Where Do These Cybersecurity Concerns Leave SLTTs?

SLTTs should consider investing in cybersecurity technologies that align with their budgets, help account for sophisticated threats, and multiply the force of their internal teams. They should specifically look to tools that champion a defense-in-depth approach to cybersecurity. These types of solutions take a layered approach to security, preventing a single point of failure and introducing new obstacles that an attacker must overcome to compromise a network.

To help organizations with their defense-in-depth efforts, the Center for Internet Security (CIS) partnered with Accenture to create CIS Managed Security Services (MSS). The purpose of these services is to monitor SLTT intrusion detection systems (IDS), firewalls, and other devices for malicious or anomalous activity. MSS sends this information to CIS's 24x7x365 Security Operations Center (SOC), where experts filter out false positives and send out an alert when the detected activity is actionable. This helps SLTTs save time and effort in continuously identifying and managing risk, defending against network intrusions, and protecting workstations and servers against cyber-attacks.

MSS can also help SLTTs overcome some of the cybersecurity concerns discussed above. These services are managed, which means SLTTs don't need to rely on the expertise of internal security personnel to implement them. Instead, they can rely on the SOC to analyze customers’ network environments for signs of anomalies and malicious activity, including indicators that could be coming from advanced threats. Additionally, MSS is specifically designed with SLTTs (and their budgets) in mind.

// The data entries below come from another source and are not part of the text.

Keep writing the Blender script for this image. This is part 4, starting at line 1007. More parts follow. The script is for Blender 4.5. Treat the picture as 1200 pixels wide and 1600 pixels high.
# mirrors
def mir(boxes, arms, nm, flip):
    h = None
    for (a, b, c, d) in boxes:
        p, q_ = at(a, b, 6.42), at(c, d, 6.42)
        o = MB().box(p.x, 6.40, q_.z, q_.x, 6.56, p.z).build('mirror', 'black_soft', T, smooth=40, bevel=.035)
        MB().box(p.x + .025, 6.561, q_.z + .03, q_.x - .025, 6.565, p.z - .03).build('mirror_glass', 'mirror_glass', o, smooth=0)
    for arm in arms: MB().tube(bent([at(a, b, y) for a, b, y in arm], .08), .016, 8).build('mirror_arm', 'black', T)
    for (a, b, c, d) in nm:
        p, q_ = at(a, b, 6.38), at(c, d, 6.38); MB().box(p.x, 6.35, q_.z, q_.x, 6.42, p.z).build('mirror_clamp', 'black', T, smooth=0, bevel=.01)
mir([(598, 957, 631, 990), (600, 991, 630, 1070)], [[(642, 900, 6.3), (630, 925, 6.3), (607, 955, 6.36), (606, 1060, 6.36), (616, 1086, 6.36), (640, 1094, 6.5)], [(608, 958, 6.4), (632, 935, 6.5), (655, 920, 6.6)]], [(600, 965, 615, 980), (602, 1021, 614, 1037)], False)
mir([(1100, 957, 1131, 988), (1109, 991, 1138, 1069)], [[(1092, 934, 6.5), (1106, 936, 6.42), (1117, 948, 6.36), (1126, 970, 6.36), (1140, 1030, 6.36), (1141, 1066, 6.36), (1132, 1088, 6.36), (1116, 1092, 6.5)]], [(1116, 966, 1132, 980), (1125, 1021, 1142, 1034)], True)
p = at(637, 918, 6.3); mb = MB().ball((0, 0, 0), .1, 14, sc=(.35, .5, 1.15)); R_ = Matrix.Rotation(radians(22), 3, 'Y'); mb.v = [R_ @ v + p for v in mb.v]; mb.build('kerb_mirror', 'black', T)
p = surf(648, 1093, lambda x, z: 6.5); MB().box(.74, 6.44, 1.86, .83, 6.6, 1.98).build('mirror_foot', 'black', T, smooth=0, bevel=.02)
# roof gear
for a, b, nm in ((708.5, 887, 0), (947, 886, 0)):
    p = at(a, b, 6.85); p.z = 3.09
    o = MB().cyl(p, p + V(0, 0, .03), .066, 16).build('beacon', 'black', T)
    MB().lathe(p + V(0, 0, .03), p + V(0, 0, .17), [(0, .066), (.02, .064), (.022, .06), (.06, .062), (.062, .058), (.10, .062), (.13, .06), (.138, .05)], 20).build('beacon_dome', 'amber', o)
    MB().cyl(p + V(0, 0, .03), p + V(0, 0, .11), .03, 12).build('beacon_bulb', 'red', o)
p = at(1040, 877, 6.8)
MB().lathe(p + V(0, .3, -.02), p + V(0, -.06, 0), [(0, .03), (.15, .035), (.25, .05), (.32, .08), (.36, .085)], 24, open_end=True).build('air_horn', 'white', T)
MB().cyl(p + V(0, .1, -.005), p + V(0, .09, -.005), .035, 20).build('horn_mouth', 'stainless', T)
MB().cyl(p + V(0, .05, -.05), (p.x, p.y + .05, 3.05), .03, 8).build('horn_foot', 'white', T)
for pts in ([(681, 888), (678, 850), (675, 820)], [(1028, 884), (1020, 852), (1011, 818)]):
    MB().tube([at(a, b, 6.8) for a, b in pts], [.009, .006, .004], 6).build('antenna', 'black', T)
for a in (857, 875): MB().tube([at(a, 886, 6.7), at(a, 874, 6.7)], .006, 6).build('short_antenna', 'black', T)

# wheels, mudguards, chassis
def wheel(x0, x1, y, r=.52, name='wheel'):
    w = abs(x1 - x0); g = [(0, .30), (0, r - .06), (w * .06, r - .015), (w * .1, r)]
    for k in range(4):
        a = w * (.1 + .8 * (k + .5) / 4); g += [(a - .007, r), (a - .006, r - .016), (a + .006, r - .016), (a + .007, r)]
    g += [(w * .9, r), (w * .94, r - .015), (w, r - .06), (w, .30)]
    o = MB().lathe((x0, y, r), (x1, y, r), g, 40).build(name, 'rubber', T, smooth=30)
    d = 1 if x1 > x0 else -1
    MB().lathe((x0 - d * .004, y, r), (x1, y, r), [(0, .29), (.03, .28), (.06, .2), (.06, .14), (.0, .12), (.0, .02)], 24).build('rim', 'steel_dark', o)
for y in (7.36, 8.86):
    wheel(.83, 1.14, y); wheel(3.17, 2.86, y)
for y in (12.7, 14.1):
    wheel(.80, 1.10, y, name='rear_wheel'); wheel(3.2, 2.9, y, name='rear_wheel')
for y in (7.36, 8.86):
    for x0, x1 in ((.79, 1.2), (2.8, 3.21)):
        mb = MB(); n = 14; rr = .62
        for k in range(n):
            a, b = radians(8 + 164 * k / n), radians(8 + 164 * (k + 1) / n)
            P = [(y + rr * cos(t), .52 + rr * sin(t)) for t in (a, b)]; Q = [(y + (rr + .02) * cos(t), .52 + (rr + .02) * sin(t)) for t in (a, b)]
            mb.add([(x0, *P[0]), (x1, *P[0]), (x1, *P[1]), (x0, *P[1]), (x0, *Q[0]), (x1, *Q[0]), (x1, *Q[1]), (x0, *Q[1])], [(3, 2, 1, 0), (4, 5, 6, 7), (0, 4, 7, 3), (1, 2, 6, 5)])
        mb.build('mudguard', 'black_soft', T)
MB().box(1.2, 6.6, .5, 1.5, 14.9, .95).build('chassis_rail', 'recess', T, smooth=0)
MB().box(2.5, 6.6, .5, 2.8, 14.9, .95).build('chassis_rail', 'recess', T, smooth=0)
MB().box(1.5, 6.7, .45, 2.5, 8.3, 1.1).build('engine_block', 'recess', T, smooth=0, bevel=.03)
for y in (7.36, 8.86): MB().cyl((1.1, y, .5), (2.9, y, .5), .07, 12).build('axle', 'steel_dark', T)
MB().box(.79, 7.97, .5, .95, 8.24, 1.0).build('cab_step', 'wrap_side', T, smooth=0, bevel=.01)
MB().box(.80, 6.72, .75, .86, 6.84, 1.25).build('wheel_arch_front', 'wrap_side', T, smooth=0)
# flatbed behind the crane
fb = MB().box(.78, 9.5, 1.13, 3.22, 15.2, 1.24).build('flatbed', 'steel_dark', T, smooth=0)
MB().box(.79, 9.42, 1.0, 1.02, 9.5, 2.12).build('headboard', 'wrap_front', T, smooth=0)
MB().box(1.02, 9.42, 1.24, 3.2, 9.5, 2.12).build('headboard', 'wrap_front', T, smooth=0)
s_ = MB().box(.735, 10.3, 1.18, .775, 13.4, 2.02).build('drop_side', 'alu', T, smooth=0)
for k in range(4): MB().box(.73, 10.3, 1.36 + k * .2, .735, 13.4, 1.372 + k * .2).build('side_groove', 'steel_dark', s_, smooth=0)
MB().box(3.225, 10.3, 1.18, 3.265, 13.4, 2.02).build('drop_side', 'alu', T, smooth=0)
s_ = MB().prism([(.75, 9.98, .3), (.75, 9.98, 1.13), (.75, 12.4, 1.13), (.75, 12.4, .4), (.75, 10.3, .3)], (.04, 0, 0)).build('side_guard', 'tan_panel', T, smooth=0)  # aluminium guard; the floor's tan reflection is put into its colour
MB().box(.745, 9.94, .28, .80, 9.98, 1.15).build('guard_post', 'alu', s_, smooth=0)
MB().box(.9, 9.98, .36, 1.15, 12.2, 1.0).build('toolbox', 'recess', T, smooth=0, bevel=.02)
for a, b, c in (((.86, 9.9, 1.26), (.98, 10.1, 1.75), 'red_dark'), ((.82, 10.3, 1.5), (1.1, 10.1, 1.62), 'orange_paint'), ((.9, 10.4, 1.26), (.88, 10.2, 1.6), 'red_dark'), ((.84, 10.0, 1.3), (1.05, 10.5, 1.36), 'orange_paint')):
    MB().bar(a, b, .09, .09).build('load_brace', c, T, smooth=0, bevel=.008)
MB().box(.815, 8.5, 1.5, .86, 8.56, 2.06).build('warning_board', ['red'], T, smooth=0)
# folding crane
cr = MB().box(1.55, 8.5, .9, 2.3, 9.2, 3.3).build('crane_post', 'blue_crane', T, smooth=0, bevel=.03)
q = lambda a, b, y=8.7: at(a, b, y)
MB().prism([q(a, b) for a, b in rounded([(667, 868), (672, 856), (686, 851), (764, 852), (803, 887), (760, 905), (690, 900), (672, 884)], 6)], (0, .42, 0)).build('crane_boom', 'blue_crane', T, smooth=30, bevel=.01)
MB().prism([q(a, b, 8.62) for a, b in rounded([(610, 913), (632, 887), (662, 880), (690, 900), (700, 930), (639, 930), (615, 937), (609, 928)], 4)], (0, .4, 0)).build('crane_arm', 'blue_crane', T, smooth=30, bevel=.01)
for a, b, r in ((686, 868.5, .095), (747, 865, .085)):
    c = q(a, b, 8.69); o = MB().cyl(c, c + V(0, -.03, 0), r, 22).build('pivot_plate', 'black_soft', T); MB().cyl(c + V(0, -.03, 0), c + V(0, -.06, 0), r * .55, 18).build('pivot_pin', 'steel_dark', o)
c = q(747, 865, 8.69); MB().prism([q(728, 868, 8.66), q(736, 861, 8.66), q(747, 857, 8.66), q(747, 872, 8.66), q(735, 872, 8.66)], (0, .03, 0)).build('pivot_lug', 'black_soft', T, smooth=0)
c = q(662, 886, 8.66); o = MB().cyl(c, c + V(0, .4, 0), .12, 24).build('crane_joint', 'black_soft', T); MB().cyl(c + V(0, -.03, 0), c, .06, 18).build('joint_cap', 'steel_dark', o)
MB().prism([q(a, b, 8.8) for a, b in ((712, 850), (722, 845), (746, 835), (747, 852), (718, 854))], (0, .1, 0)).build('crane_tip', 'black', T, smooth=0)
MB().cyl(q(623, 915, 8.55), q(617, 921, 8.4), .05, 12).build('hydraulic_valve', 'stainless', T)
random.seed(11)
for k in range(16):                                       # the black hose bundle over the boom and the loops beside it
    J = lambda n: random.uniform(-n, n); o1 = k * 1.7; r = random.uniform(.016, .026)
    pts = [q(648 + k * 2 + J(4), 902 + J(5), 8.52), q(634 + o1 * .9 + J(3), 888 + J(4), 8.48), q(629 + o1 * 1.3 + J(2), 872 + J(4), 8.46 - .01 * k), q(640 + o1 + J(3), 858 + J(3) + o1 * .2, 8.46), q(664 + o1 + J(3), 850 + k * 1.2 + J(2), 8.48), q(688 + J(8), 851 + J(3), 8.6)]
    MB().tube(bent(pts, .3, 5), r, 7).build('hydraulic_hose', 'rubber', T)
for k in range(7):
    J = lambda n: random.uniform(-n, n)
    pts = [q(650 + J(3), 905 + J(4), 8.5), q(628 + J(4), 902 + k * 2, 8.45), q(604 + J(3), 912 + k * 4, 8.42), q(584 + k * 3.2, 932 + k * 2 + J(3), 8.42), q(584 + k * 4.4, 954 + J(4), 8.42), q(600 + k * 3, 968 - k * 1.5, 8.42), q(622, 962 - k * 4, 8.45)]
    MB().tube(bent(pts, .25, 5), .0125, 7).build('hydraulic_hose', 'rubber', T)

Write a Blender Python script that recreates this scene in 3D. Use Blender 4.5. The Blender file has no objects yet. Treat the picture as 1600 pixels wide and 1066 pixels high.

That's why CIS is excited to announce that SLTTs can save 10% when they enroll in MSS for a limited time or when they add new devices to their existing plan. Alternatively, they can take 20% off when they bundle MSS and Albert—CIS's network monitoring and management solution—together.

Not One Year More

The cybersecurity concerns identified in our NCSR have plagued SLTTs for years. But they are not insurmountable. With the help of MSS, SLTTs can take steps to address these cybersecurity concerns and defend their networks against digital threats.